The Associated Press/Dhaka, Bangladesh

Some Asian nations eye free trade pact

By Parveen Ahmed, Associated Press Writer

19 December 2005

A free trade pact between seven South and Southeast Asia nations was likely to be in place by July 2006, Bangladesh’s foreign minister said Monday after a meeting of a regional economic forum.

Ministers and senior officials from India, Nepal, Myanmar, Sri Lanka, Thailand, Bhutan and Bangladesh have been meeting since Sunday in the Bangladeshi capital to review areas of cooperation within the group, known as the Bay of Bengal Initiative for Multi-Sectoral Technical and Economic Cooperation, or BIMSTEC.

"We had a very successful and substantive meeting. You can term it as a turning point for BIMSTEC," Foreign Minister M. Morshed Khan told a news conference in Dhaka.

Khan added that officials were "absolutely hopeful" that the free trade agreement would come into effect as scheduled, on July 1, 2006.

The agreement on trade in goods, services and investment is expected to boost economic growth and strengthen the global bargaining power of the southern Asian region — home to nearly 1.3 billion people, with a combined GDP of US$750 billion (euro650 billion).

The deal has the potential of creating intra-regional trade of between US$40 billion to $60 billion (euro35 billion to euro50 billion), officials said.

"BIMSTEC can legitimately aspire to grow into a powerful economic community," Khan said.

Trade and economic ministers are expected to sign a final deal early next year in Dhaka, he said.

A framework agreement for a free trade zone was signed in February, and the group’s trade negotiating committee is expected to work out outstanding issues at a meeting starting Wednesday in the Nepalese capital, Katmandu.

The officials also discussed other priority sectors like technology, energy and tourism, while identifying new areas for cooperation such as poverty alleviation and counterterrorism and transborder crimes.

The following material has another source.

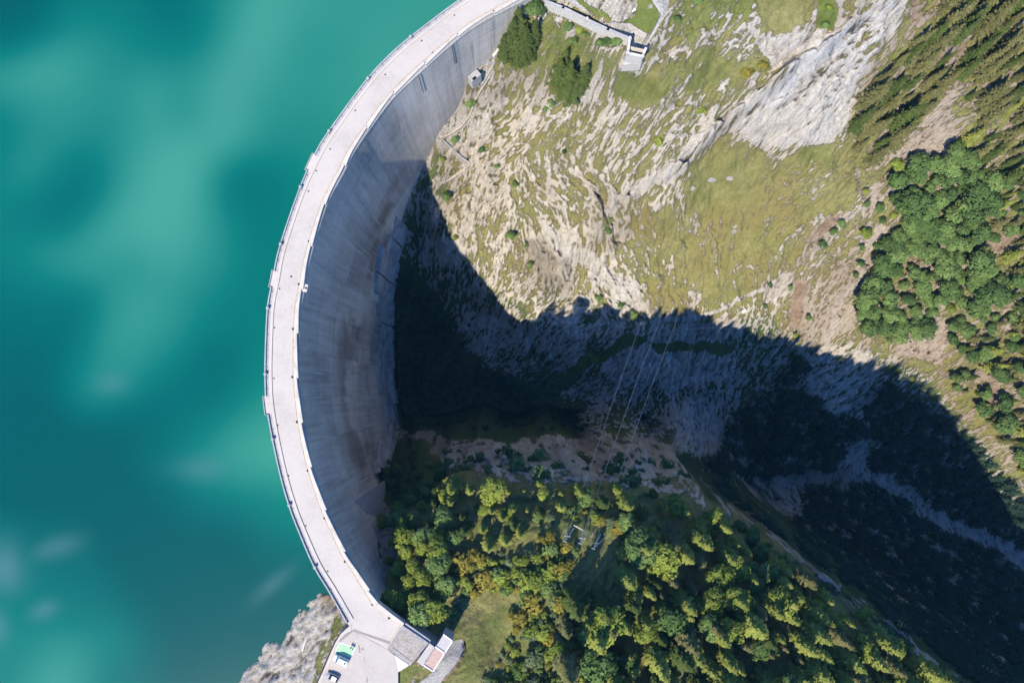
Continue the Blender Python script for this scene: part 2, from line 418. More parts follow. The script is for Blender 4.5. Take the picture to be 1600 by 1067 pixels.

They also agreed to form an expert group to examine establishing a permanent secretariat and a charter for the organization, launched in 1997.

"BIMSTEC has been in existence for over eight years, we must now move into implementing the measures we have identified, and consolidate the gains we have achieved," Bangladesh Prime Minister Khaleda Zia said earlier while inaugurating the ministerial meeting Monday.